Young People, Beware!

tattooYoung people, beware!  The world is full of voices dishing out unsolicited advice about how you should live your life.  Most of it is just vague crap like stay in school, don’t do drugs, travel, save your money, take risks, etc. etc.  Yeah, yeah, yeah!  Good luck tryin’ to do all that in a 24 hour day without taking amphetamines.  The problem is not one of these modern day Poloniuses is being honest with you.  Here’s the deal.  Life is surprisingly long, it’s changeable and, unfortunately, it’s those little decisions that have the uncanny ability to show up years later and make you look like a loser.  Here are some truths.
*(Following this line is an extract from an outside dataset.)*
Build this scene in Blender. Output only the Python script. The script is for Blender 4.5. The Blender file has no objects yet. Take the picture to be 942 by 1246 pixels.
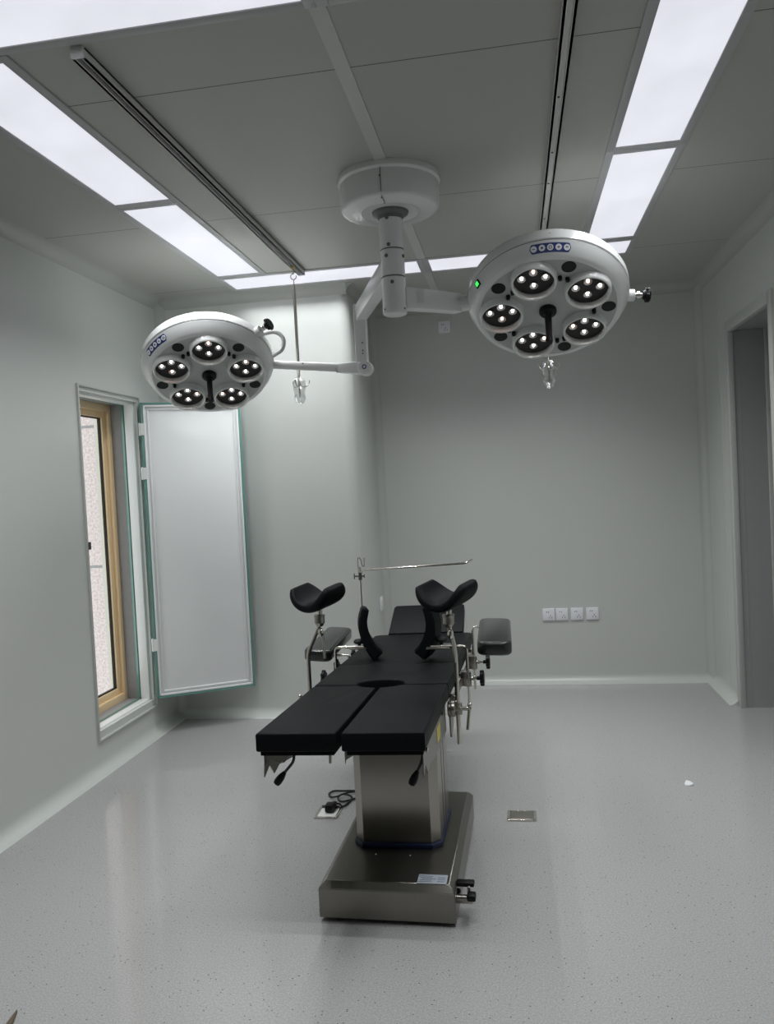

Tattoos — Rethink the ink.  Back in the day, body art was cool, but this is 2016 and tattoos have become the monogram of the middle class.  They’re about as badass as a minivan.  The reality is, if you truly believe gothic demons, “Sexy Lady” or the Chinese character for “Bliss” is still going to be primo important to you when you’re 50, you have a distinct lack of imagination.  That’s like keeping your highschool hair style for 30 years!  However, if you must get dermatologically decorated, think small because, as you get older, gigantic, saggy-ass tattoos are a spectacular way to tell the world your party’s over.

Smoking — That’s just stupid.

Sex tapes — Don’t!  I know the temptation is almost unbearable, but recording your sexual adventures is never a good idea.  There are just too many ways for your private passions to become public property.  Even if you’re completely comfortable with Rashid, down at the grocery store, critiquing your technique with the produce manager — while you’re standing there — it’s going to be mega awkward in twenty years when 12 year old Emma accidently stumbles on Mom and what may (or may not) be Daddy, orally engaged.  That, my friends, is a dignity killer!

And finally

Bad relationships — Don’t waste your time.  The difference between love and lust can be measured in shots of tequila.  Never try to justify horny with violins and roses.  Sometimes, they’re the same — no doubt.  However, wanting to have sex with someone doesn’t necessarily mean you’ve met your soulmate.  True love does exist but … that ache in the bottom of your belly might just be a bad case of libido.  Think of it this way!  Love is fun, so if you’re spending more time “trying to make this relationship work” than actually enjoying it — it’s time to move on.  Bitter can become a bad habit.

We all get old eventually; that’s the easy part.  It’s the little things that let you do it gracefully.